Все обвиняемые признали себя виновными. Судебное следствие установило, с одной стороны, отсутствие ближайших и местных поводов к погрому, с другой, — крайне тяжелое экономическое положение крестьян, обусловленное недостаточным земельным наделом, отсутствием на месте заработков и общими правовыми и культурными условиями.
Прения сторон по необходимости приняли характер дебатов об имущественном и правовом положении крестьянской массы. В них уже чувствовались настроения, развивавшиеся в обществе в промежутке между 18 февраля и 17 октября 1905 г. и намечались контуры будущих программ и партий.
Представителем «гуманного обвинения, обезоружившего» защиту, был товарищ прокурора В. И. Сокальский. Севские беспорядки, в его глазах, «лишь отдельный эпизод картины, заставляющей страдать всякое сердце, любящее свою родину», и естественный результат той культурной и экономической беспомощности, на которую до последнего времени было осуждено крестьянство. Настаивая на необходимости снисходительного отношения к крестьянам, обвинитель, однако, не допускал оправдательного приговора, так как «полная безнаказанность подорвала бы в крестьянах чувство порядка и явилась бы гибельною для них самих».
Слушание дела продолжалось с 9 часов утра до 11 часов ночи. Приговором Палаты, постановленным после часового совещания, 4 обвиняемых оправданы, 23 приговорены к 8 месяцам
Гуманное обвинение обезоружило меня, многосторонне рассмотревшие дело мои молодые товарищи — обобрали меня. Как адвокату, мне не остается ничего сказать.
И я хочу просить вас, гг. судьи, позволить мне преобразиться в одного из подсудимых, стать между ними и говорить не за них, а от лица их, их словами, их думами и чувствами.

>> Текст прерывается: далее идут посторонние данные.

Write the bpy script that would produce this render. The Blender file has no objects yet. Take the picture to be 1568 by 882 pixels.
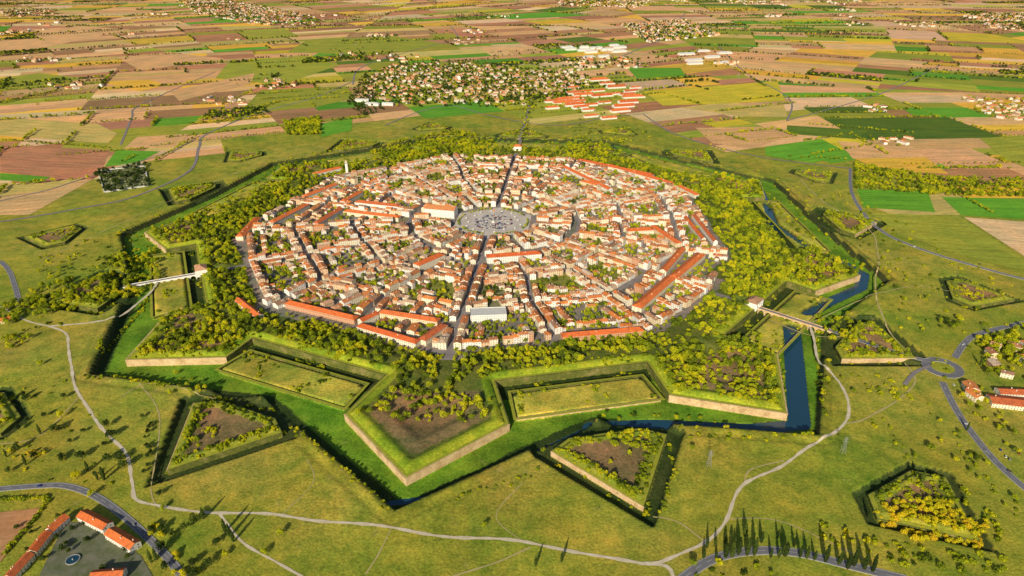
import bpy, math, random, numpy as np
from mathutils import Vector
random.seed(7); rng=np.random.default_rng(7)
R=math.radians
scene=bpy.context.scene
H=500.0; PT=R(26.7); F=1045.0; cp,sp=math.cos(PT),math.sin(PT)
# survey control: photograph coordinates -> ground coordinates in metres
def U(x,y,z=0.0):
    dx=(x-784)/F; dy=(y-441)/F
    t=(H-z)/(sp+dy*cp)
    return (dx*t,(cp-dy*sp)*t)
def UL(l,z=0.0): return [U(a,b,z) for a,b in l]
CX,CY=-38.0,1290.0
FL=-8.0   # moat floor
def pol(a,r): return (CX+r*math.cos(R(a)),CY+r*math.sin(R(a)))
BA=[264.4,300,338,382,424.4,464.4,504.4,545,587]
BR=[747,731,675,670,665,665,665,678,705]
N=9
def nb(i): return BA[i+1] if i<8 else BA[0]+360
MID=[(BA[i]+nb(i))/2 for i in range(N)]
GATES=[1,4,7]
ENC=[];CTS=[]
for i in range(N):
    a=BA[i];r=BR[i];rs=max(r*.875,612)
    ENC+=[pol(a-7.3,565),pol(a-8.7,rs),pol(a,r),pol(a+8.7,rs),pol(a+7.3,565)]
    CTS+=[pol(a,r+44),pol(MID[i],655)]
TEN=[[pol(BA[i]+9.2,584),pol(BA[i]+9.5,636),pol(nb(i)-9.5,636),pol(nb(i)-9.2,584)][::-1] for i in range(N)]
RAV=[];RAVD=[]
for i in range(N):
    m=MID[i]
    k=800 if i in(0,8) else 775
    RAV.append([pol(m-5.6,703),pol(m,k),pol(m+5.6,703),pol(m+3.6,684),pol(m-3.6,684)])
    RAVD.append([pol(m-7.6,703),pol(m,k+27),pol(m+7.6,703),pol(m+5,660),pol(m-5,660)])
LUN=[];LUND=[]
for i in range(1,N):
    a=BA[i];r=BR[i]
    LUN.append([pol(a-3.7,r+158),pol(a,r+222),pol(a+3.7,r+158),pol(a+2.4,r+132),pol(a-2.4,r+132)])
    LUND.append([pol(a-4.6,r+158),pol(a,r+237),pol(a+4.6,r+158),pol(a+3.2,r+122),pol(a-3.2,r+122)])
def sdf(poly,X,Y):
    P=np.array(poly);n=len(P)
    D=np.full(X.shape,1e18);ins=np.zeros(X.shape,bool)
    for i in range(n):
        x1,y1=P[i];x2,y2=P[(i+1)%n]
        ex,ey=x2-x1,y2-y1
        wx,wy=X-x1,Y-y1
        t=np.clip((wx*ex+wy*ey)/(ex*ex+ey*ey),0,1)
        D=np.minimum(D,(wx-t*ex)**2+(wy-t*ey)**2)
        c=((y1>Y)!=(y2>Y))
        if ey!=0: ins^=c&(X<(x2-x1)*(Y-y1)/ey+x1)
    D=np.sqrt(D)
    return np.where(ins,D,-D)
def dpl(pts,X,Y):
    D=np.full(X.shape,1e18)
    for i in range(len(pts)-1):
        x1,y1=pts[i];x2,y2=pts[i+1];ex,ey=x2-x1,y2-y1
        wx,wy=X-x1,Y-y1
        t=np.clip((wx*ex+wy*ey)/(ex*ex+ey*ey+1e-9),0,1)
        D=np.minimum(D,(wx-t*ex)**2+(wy-t*ey)**2)
    return np.sqrt(D)
W1=UL([(1160,285),(1172,310),(1185,345),(1235,378),(1290,402),(1322,420),(1318,440),(1270,462),(1235,482)],-8)
W2=UL([(1212,505),(1217,560),(1224,648)],-8)
W3=UL([(1224,650),(1150,657),(1000,650),(905,654)],-8)
W4=UL([(905,654),(850,680),(760,722),(650,764),(598,770)],-8)
W5=UL([(925,218),(960,238),(1000,256),(1060,272),(1110,275)],-8)
CHAN=[(W1,8),(W2,11),(W3,8),(W4,2.0),(W5,5)]
def snoise(X,Y,s):
    return (np.sin(X/s+1.3*np.sin(Y/s*.7+1))+np.sin(Y/s*1.1+1.7*np.sin(X/s*.6+2)) + .6*np.sin((X+Y)/s*2.1+np.sin((X-Y)/s*1.3)))/2.6
def adiff(a,b): return np.abs((a-b+180)%360-180)
def LIM(ang,X,Y):
    ang=np.asarray(ang)%360
    dd=np.minimum.reduce([adiff(ang,m%360) for m in MID])
    k=math.cos(R(20))/np.cos(np.radians(np.minimum(dd,20)))
    return np.where((ang<34)|(ang>326),460.,np.where(ang>190,508.,490.))*k+7*snoise(X,Y,31.)
def fields(X,Y):
    X=np.asarray(X,float);Y=np.asarray(Y,float)
    sh=X.shape;X=X.ravel();Y=Y.ravel()
    h=np.zeros(X.shape);col=np.tile(np.array([.33,.31,.035]),(len(X),1))
    r=np.hypot(X-CX,Y-CY)
    nz=snoise(X,Y,37.)+.5*snoise(X+500,Y,13.)
    nb_=snoise(X+99,Y-70,85.)+.4*snoise(X-300,Y+40,27.)
    col*= (1+.12*nz)[:,None]
    dry=np.clip(nb_*.7,0,1)[:,None]
    col=col*(1-dry*.6)+np.array([.46,.35,.075])*dry*.6
    lush=np.clip(-nb_*.8,0,1)[:,None]
    col=col*(1-lush*.6)+np.array([.17,.26,.02])*lush*.6
    m=(r<1010)
    ix=np.where(m)[0]
    x=X[ix];y=Y[ix];rr=r[ix]
    an=np.degrees(np.arctan2(y-CY,x-CX))
    d=sdf(ENC,x,y);dc=sdf(CTS,x,y)
    hh=2.6*np.exp(np.minimum(dc,0)/40.)*np.clip((1000-rr)/100,0,1)+.25*nz[ix]*np.clip((950-rr)/60,0,1)*(dc<0)
    tv=np.clip(np.sin(an*math.pi/180*58)*2+.6,0,1)*(dc<0)
    hh=hh+tv*2.4*np.exp(-((dc+6)/3.2)**2)-1.2*np.exp(-((dc+14)/4)**2)*(dc<0)
    cc=col[ix]
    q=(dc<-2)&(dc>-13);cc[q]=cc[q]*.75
    t=np.clip(dc/3.2,0,1)
    hh=hh*(1-t)+FL*t
    mo=dc>3
    cc[mo]=np.array([.15,.27,.018])*(1+.3*snoise(x[mo],y[mo],19.))[:,None]
    # counterscarp shadow painted into the moat floor colour along its outer foot
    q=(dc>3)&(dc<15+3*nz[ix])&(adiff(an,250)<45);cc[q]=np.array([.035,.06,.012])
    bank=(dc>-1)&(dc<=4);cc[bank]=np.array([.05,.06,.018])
    for T in TEN:
        dt=sdf(T,x,y)
        q=dt>0
        hh[q]=FL+np.clip(dt[q]/3,0,1)*5.6
        cc[q]=np.array([.42,.37,.05])*(1+.3*nz[ix][q])[:,None]
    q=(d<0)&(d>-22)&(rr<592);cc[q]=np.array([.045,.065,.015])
    for i,(a,b) in enumerate(zip(RAVD+LUND,RAV+LUN)):
        cxy=np.mean(np.array(a),0)
        s=np.where((np.abs(x-cxy[0])<150)&(np.abs(y-cxy[1])<150))[0]
        if len(s)==0: continue
        xs,ys=x[s],y[s]
        d1=sdf(a,xs,ys);d2=sdf(b,xs,ys)
        dep=-6. if i<9 else -3.5
        t=np.clip(d1/3.5,0,1)*(dc[s]<4)
        hs=hh[s]*(1-t)+np.minimum(hh[s],dep)*t
        cs=cc[s]
        q=d1>0
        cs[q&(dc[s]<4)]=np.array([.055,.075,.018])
        q=d2>0
        hs=np.where(q,np.interp(d2,[0,2.5,4,9,13,28],[dep,dep,1.2,4.5,2.0,1.0]),hs)
        cs[q]=np.array([.26,.27,.03])
        cs[d2>14]=np.array([.27,.17,.075])
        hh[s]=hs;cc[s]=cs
    q=d>0
    prof=np.interp(d,[2.5,4,12,16,20,40,50,58],[FL,2.2,6,6,4.4,4.0,.8,0])
    hh=np.where(q,prof,hh)
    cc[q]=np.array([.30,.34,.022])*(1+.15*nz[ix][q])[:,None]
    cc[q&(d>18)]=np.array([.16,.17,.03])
    q=(d>24)&(rr>590);cc[q]=np.array([.28,.18,.08])*(1+.3*nz[ix][q])[:,None]
    L=LIM(an,x,y)
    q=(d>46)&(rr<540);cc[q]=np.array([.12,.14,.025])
    q=(d>50)&(rr<L+3);cc[q]=np.array([.25,.21,.175])*(1+.1*nz[ix][q])[:,None]
    for w,wd in CHAN:
        dw=dpl(w,x,y)
        q=(dw<wd+2)&(d<0)&(dc>0)
        hh[q]=np.minimum(hh[q],FL+.1-np.clip((wd+2-dw[q])/3,0,1)*2.5)
        cc[q]=np.array([.05,.06,.02])
    for g in GATES:
        a=R(MID[g]);ux,uy=math.cos(a),math.sin(a)
        s=(x-CX)*ux+(y-CY)*uy;l=np.abs(-(x-CX)*uy+(y-CY)*ux)
        k=np.clip((13-l)/5,0,1)*(s>470)*((d>0)|(s>664))
        hh=hh*(1-k)
    h[ix]=hh;col[ix]=cc
    return h.reshape(sh),col
def hz(pts):
    A=np.array(pts,float)
    return fields(A[:,0],A[:,1])[0]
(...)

Сами они не смогут этого: частью безучастные, не уразумевающие того, что происходит между ними, частью испуганные — они немы.
Но внутри их гнездится одно чувство, чувство изумления самими собой: как это могло случиться, что они из мирного, терпеливого, судьбой забитого и вседовольного люда вдруг превратились в бушующую, все уничтожающую толпу, чтобы через несколько дней опять превратиться в наивных, покорных, кающихся, добродушно отдающих все взятое мужиков?
Они просят вас и себе и им самим объяснить эту непонятную для них муть, ослепившую их.
Были они, как вы знаете, не день, не год, а рядами поколений работниками, не покладавшими рук; они были довольны экономией, где они работали; они не имели обид от нее и не частили своими жалобами у судей и у земских начальников; они не искали у судьбы большого, умеряя свои потребности почти до невозможного minimum’a удовлетворений.
Набежала волна. Не от них она и не от отдельных соблазнителей. В воздухе, точно перед грозой, затомило, в ушах зазвучали неведомые звуки, во сне — неспокойные Видения. И они — как лицо, потерявшее на минуту самообладание, увлеклись, забылись, разошлись.
За вспышкой настало раздумье, сознание ужаса своих дел и последствий.
Некоторое время чувство самосохранения внушало утайку, замалчивание, но правда взяла свое. Стоило не с кулаками, увеличивающими страх, а со спокойными словами обратиться к ним, и они понесли навстречу и признание, и раскаяние, и все взятое незаконно…
Русская национальная черта сказалась: тишь, молчаливое страданье и взрыв на мгновение…
И хорошее, как подвиг, и дурное, как проступок, у смиренного и безответного, что пятно на лице, как-то случайно, на час-другой, не в смысле природного дефекта, а набегом, мутью, заразой.
Русский человек даст порой Минина, порой Пугачева, порой Пожарского, порой Разина.
А между этими именами — десятилетия и столетия молчания и мертвой зыби…
Да, дурное дело, совершенное ими, сегодня им чуждо, как и нам.
Их надо пощадить насколько возможно.
Русские силы теперь гибнут массами. Будемте скупы на трату их, хотя бы в области правосудия. Оно еще требует жертв, алтари его, приспособленные к человеческому жертвоприношению, не убраны…
Но закон дал вам, гг. судьи, широкое право на сокращение кары, на скупость в расходовании человеческой крови и слез.
Поменьше их! Ведь за ними, за этими испуганными людьми, — десятки, живущие их трудами, будущие граждане страны. Не обездольте и этих и тех суровостью судейского слова и лишениями жизни.
Вспомните, что подсудимым негде было научиться правде. Наоборот, чувство правды убивалось у них всеми средствами и заменялось чувством тупого молчания.
Недавно окончились работы комиссии по реформе крестьянских учреждений. Не было двух мнений ни у общества, ни у правительства: мелкие суды крестьянские были школой гражданского разврата, а не правосознания. Общественное мнение давно произносило свой приговор и о многих других, соприкасающихся с крестьянским бытом, учреждениях.